WHAT TO WORK ON> Copy each line exactly. Drop every picture.

***

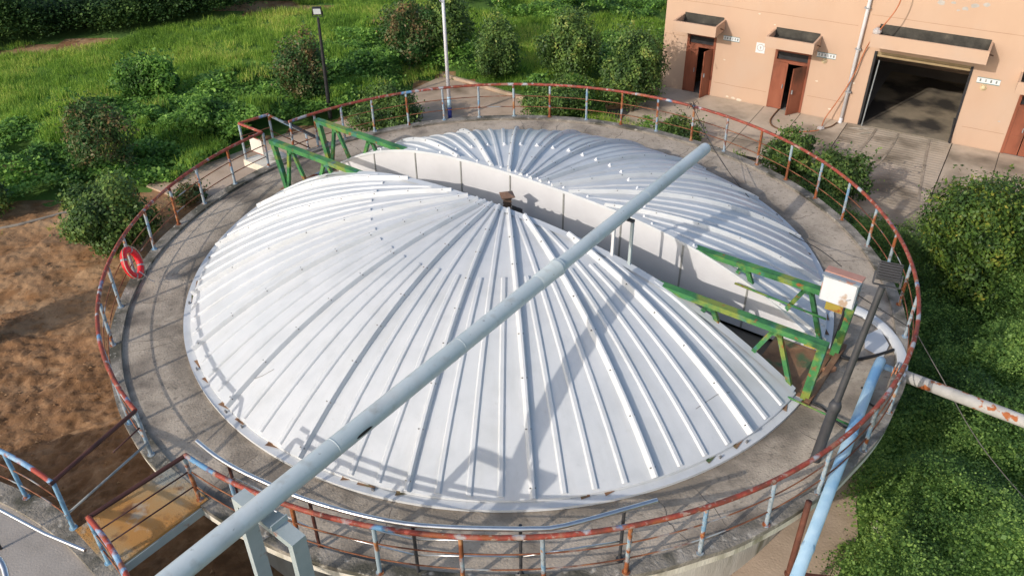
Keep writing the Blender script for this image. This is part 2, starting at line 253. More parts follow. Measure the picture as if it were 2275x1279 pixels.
def arc(r, a0, a1, z, step=2.0, c=(0, 0)):
    n = max(2, int(abs(a1-a0)/step)+1); return [pol(r, a0+(a1-a0)*k/(n-1), z, c) for k in range(n)]
G = -3.0

# ------------------------------------------------------------------ ground and pavements
NVT = (-11.62, -14.06)      # centre of the neighbouring tank
def gz(x, y):
    """gentle relief of the open ground"""
    d = max(0.0, math.hypot(x, y)-13.0)
    k = min(1.0, d/6.0)
    if x > 3 and y > 3: k *= 0.0
    if y > 6 and in_poly(x, y, SOIL): return G-.01
    b = max(0.0, min(1.0, (y-14)/14.0)) * (1.0 if x < 4 else 0.4)
    return G + 0.10*k*noise.noise(Vector((x*0.35, y*0.35, 0))) + 0.5*b*noise.noise(Vector((x*0.09, y*0.09, 3)))+0.25*b
def build_ground():
    xs = sorted(set([-150, -110, -80, -60] + [-50+i*0.9 for i in range(90)] + [32, 40, 60, 90, 130]))
    ys = sorted(set([-120, -80, -50, -32] + [-22+i*0.9 for i in range(92)] + [62, 75, 95, 130, 180]))
    mb = MB(); mb.grid([[(x, y, gz(x, y)-0.012) for x in xs] for y in ys])
    o = build('ground', mb, m_ground, smooth=True); tag(o, kind='structure')
    # second look of the same sheet: dark humus under the vegetation
    me = o.data; me.materials.append(m_undersoil)
    for p in me.polygons:
        c = p.center
        if veg_zone(c.x, c.y) > 0: p.material_index = 1
    return o
def in_poly(x, y, poly):
    ins = False; n = len(poly); j = n-1
    for i in range(n):
        xi, yi = poly[i]; xj, yj = poly[j]
        if (yi > y) != (yj > y) and x < (xj-xi)*(y-yi)/(yj-yi)+xi: ins = not ins
        j = i
    return ins
WD = Vector((0.85065, -0.52573, 0)); WN = Vector((-0.52573, -0.85065, 0)); WO = Vector((8.45, 17.3, 0))   # building facade: along, outward, origin (u=0)
def wp(u, z=0.0, d=0.0): return WO + WD*u + WN*d + Vector((0, 0, G+z))
# concrete pavement outline (world xy)
PAVE = [(wp(-2.2).x, wp(-2.2).y), (5.5, 17.5), (3.4, 15.6), (5.3, 14.0), (7.2, 12.2), (9.0, 11.2), (9.2, 8.3), (10.0, 6.6), (11.6, 5.9), (14.6, 5.9), (16.2, 2.4), (26, 0.0), (27.0, 6.0)]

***

WRITTEN SOLUTION>
Keep writing the Blender script for this image. This is part 2, starting at line 253. More parts follow. Measure the picture as if it were 2275x1279 pixels.
def arc(r, a0, a1, z, step=2.0, c=(0, 0)):
    n = max(2, int(abs(a1-a0)/step)+1); return [pol(r, a0+(a1-a0)*k/(n-1), z, c) for k in range(n)]
G = -3.0

# ------------------------------------------------------------------ ground and pavements
NVT = (-11.62, -14.06)      # centre of the neighbouring tank
def gz(x, y):
    """gentle relief of the open ground"""
    d = max(0.0, math.hypot(x, y)-13.0)
    k = min(1.0, d/6.0)
    if x > 3 and y > 3: k *= 0.0
    if y > 6 and in_poly(x, y, SOIL): return G-.01
    b = max(0.0, min(1.0, (y-14)/14.0)) * (1.0 if x < 4 else 0.4)
    return G + 0.10*k*noise.noise(Vector((x*0.35, y*0.35, 0))) + 0.5*b*noise.noise(Vector((x*0.09, y*0.09, 3)))+0.25*b
def build_ground():
    xs = sorted(set([-150, -110, -80, -60] + [-50+i*0.9 for i in range(90)] + [32, 40, 60, 90, 130]))
    ys = sorted(set([-120, -80, -50, -32] + [-22+i*0.9 for i in range(92)] + [62, 75, 95, 130, 180]))
    mb = MB(); mb.grid([[(x, y, gz(x, y)-0.012) for x in xs] for y in ys])
    o = build('ground', mb, m_ground, smooth=True); tag(o, kind='structure')
    # second look of the same sheet: dark humus under the vegetation
    me = o.data; me.materials.append(m_undersoil)
    for p in me.polygons:
        c = p.center
        if veg_zone(c.x, c.y) > 0: p.material_index = 1
    return o
def in_poly(x, y, poly):
    ins = False; n = len(poly); j = n-1
    for i in range(n):
        xi, yi = poly[i]; xj, yj = poly[j]
        if (yi > y) != (yj > y) and x < (xj-xi)*(y-yi)/(yj-yi)+xi: ins = not ins
        j = i
    return ins
WD = Vector((0.85065, -0.52573, 0)); WN = Vector((-0.52573, -0.85065, 0)); WO = Vector((8.45, 17.3, 0))   # building facade: along, outward, origin (u=0)
def wp(u, z=0.0, d=0.0): return WO + WD*u + WN*d + Vector((0, 0, G+z))
# concrete pavement outline (world xy)
PAVE = [(wp(-2.2).x, wp(-2.2).y), (5.5, 17.5), (3.4, 15.6), (5.3, 14.0), (7.2, 12.2), (9.0, 11.2), (9.2, 8.3), (10.0, 6.6), (11.6, 5.9), (14.6, 5.9), (16.2, 2.4), (26, 0.0), (27.0, 6.0)]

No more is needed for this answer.